Witchy, I think I will never get over when someone says I've written something beautifully! I think of myself as an image person, not a word person. All I can think to do when I write is just let it ramble like a conversation and not fight its rambliness, because images can't express everything. Now, to amend what I said above about helping: that doesn't mean that when someone is more specific about it like you were, that it doesn't just blow me away. :)
Ms. Jared, "Exposed" is the perfect word. You hit the nail on the head!

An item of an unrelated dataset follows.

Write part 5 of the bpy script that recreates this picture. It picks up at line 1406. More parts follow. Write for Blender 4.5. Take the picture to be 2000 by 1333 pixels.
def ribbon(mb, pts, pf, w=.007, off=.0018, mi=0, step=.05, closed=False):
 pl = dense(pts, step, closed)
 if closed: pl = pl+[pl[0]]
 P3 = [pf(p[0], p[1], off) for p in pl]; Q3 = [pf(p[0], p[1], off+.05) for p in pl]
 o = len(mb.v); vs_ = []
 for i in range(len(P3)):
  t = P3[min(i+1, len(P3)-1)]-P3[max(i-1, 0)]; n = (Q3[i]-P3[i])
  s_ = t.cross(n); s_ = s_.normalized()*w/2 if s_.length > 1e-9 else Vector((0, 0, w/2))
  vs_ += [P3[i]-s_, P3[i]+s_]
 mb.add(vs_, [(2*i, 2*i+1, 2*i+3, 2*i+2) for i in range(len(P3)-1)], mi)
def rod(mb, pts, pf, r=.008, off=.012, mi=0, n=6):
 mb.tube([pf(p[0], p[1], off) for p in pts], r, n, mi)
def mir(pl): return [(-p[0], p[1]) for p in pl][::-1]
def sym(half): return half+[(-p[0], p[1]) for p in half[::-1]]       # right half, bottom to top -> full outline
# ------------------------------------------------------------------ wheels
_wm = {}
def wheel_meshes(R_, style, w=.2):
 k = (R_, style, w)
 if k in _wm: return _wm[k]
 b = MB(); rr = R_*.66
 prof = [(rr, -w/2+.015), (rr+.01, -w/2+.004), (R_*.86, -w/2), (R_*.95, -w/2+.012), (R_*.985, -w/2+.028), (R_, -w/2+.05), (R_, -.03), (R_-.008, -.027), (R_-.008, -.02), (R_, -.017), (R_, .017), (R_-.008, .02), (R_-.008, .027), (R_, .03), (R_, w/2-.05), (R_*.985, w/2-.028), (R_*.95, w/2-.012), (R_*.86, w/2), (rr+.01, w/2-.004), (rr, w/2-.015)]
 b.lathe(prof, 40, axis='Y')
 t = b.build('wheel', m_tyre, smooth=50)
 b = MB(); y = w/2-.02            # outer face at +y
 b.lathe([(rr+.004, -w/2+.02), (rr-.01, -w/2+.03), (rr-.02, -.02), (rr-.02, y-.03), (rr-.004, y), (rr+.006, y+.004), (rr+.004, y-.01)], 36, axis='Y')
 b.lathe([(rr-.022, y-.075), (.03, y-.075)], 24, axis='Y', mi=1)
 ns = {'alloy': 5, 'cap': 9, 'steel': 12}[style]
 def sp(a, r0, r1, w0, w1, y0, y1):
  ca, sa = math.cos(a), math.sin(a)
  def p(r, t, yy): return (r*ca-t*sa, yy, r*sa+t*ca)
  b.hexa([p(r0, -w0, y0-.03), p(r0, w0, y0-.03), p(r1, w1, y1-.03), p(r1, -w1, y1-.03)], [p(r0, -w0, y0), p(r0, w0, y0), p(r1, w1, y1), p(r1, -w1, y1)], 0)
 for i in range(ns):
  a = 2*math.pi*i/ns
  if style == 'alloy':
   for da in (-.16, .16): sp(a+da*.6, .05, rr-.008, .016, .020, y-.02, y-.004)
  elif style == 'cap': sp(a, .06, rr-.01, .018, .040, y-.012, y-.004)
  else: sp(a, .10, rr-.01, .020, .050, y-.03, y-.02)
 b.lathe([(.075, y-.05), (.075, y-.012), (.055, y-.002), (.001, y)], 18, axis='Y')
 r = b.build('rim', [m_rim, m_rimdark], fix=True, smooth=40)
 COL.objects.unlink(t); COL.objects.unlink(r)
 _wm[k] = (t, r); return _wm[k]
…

Lyons, here's where I most feel at a loss for words, and I can't really explain why. I think part of it is that you feel like a good friend.
BBB, thank you.
Raven's, meds are such a touchy area for me. With that, SI, and mental health issues in general, the most important thing I've learned is that you have to be vigilant about educating yourself. Read, connect with people, keep up with valid studies, and read more. When I first began trying to figure out my SI thing on the internet years ago, I came across a mailing list (Secret Shame - BUS) that helped a lot in the beginning as far as identifying. There was also a lot of good information on the site at the time. I will say, though, that I had to leave the list at a certain point because there was a lot of other stuff going on psychologically in the group, and that made it hard to progress further on an individual level. I think that's a real danger which is not addressed much. Yes, the hardest part for me to own up to was the part I saved for last because of the SI and because it's not past. When you say it's very difficult to talk about, you are only at the tip of the iceberg! You know that, and I know that not just because of me, but because of all those people on the list I met and the books I read on the subject. It's complex and so full of shame and lack of understanding that... yeah.
Socks, thank you. I'm trying to catch up on posts after a week's vacation, I swear! :)
Anonymous, I know the feeling of not having much to say. It's fine. Thank you for just letting me know you were here. That's the most important part.